Loss is forever

What skills or lessons have you learned recently?

No skills but a valuable lesson. It’s a strange one and you’ll probably think I’m a right ass but it hit me straight between the eyes I tell you.

I was standing staring at a picture of a dearly departed and very much loved family member that I was very close to. It suddenly hit me that I will never ever, see or hear this individual again. I don’t know why this occurred but it was just like a wave of undeniable acceptance swept across me and it shocked me.

I have my faith, that I question frequently, but it gives me comfort, and part of that comfort lies in believing I will meet my loved ones once again. But the question now is will I?

Can’t answer that I’m afraid as can no one else, I guess the truth will unfold on the day of my last breath. My god, that will be a day of truths if ever there was one.

It was just such a strange and unexpected moment.

Stay happy and humble.

Tattoo me

Whilst I understand fully why people don’t like tattoos, I personally love them. Yes there are some awful ones out there however many are works of art and those that dispense them are artists.

For me they represent something I love, a time or a place that brings great comfort or memories flooding back to me, representing something deeply personal and special that has featured prominently in my life.

Alfs paw print from the vet

And this one is for my best mate, Alf who sadly left us on the 16th August this year.

Before and during the inking

When Alf passed away the first thing the vet did was take a paw print off of him that was put into a card, I said to my wife at this point that I’d have a word with my tattooist, Pablo, and see if he could do something with it. Today I have met with Pablo and the tattoo is being done.

Cling filmed for a couple of hours prior to washing

Alf was known throughout the family as “Alfie Moon” and I asked for this to be incorporated into the finished tattoo, and after about an hour the job is done and though a bit sore im really pleased with the outcome.

It won’t be in its full glory until the healing has finished in a week or two, for now it’s all about keeping it clean and protected and moisturised until that time.

Finished just needs to heal

It’s my way of remembering a faithful friend and companion that I now know will be forever with me, in my memory and now etched on to me. When people ask I can tell them the many stories of “Alfie Moon” – A very good boy.

Tattoos, taboo in many peoples eyes, but try to see the world through the eyes of others, it is an art form and art is a form of expression. If it helps, it cannot be a bad thing. And in my case my tattoos tell my life story and those special people, animals and places that have touched it.

I’m a walking art gallery, to some.

But probably not to others, the choice is yours, and yours alone.

Alfie’s ready to come home…

That was the call we’ve just had from the vets.
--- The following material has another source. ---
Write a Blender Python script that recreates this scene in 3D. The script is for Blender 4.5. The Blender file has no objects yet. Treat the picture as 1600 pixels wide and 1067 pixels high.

A lovely and quite melancholy call to be honest, just as if he’s had a minor procedure and he has awoken and is now ready to come home.

Reality is a little more stark. We are now heading down to collect our little fellah after he has been cremated.

Our beautiful lad has come home

We didn’t know what to expect to be honest, do we take a bag? Is he in a polythene bag? My wife was upset as she’d taken the call as I had been on nights and was in bed. I had this overwhelming feeling yesterday that he’d be coming home today, so in a way when I awoke I wasn’t surprised, strange isn’t it?

We needn’t have fretted, it was all so professional. He’s in a lovely woodland scene tube, we didn’t want a sealed casket as we wanted his ashes to go with ours in the end, please don’t judge us, it’s what we want and you will never understand just what this little character meant to us.

We also have a certificate of individual cremation, with lovely words, we have a lovely little picture frame memento with his paw print, we now have to pick a picture from the thousands we have of him, no easy task and I suspect we will have words about this. The vets have taken a cutting of his fur and put it in a small phial, lovely touch. We have two beautiful cards with his paw print on, and I will be using one of these to get a permanent tattoo on my arm with his pet name as he was known to many in the family- “Alfie Moon”.

The feeling in the house at the moment is nice, all the doubt we had has now gone, and we are so happy with the professional service we have experienced.

We can now move on to the healing stage, as he is now home. It’s so weird that the immense feeling of grief has lifted and a modicum of calmness and happiness has returned, it needed to as it had been missing for some time now.

Our lad is home, where he deserves to be. And he will be with us forever more.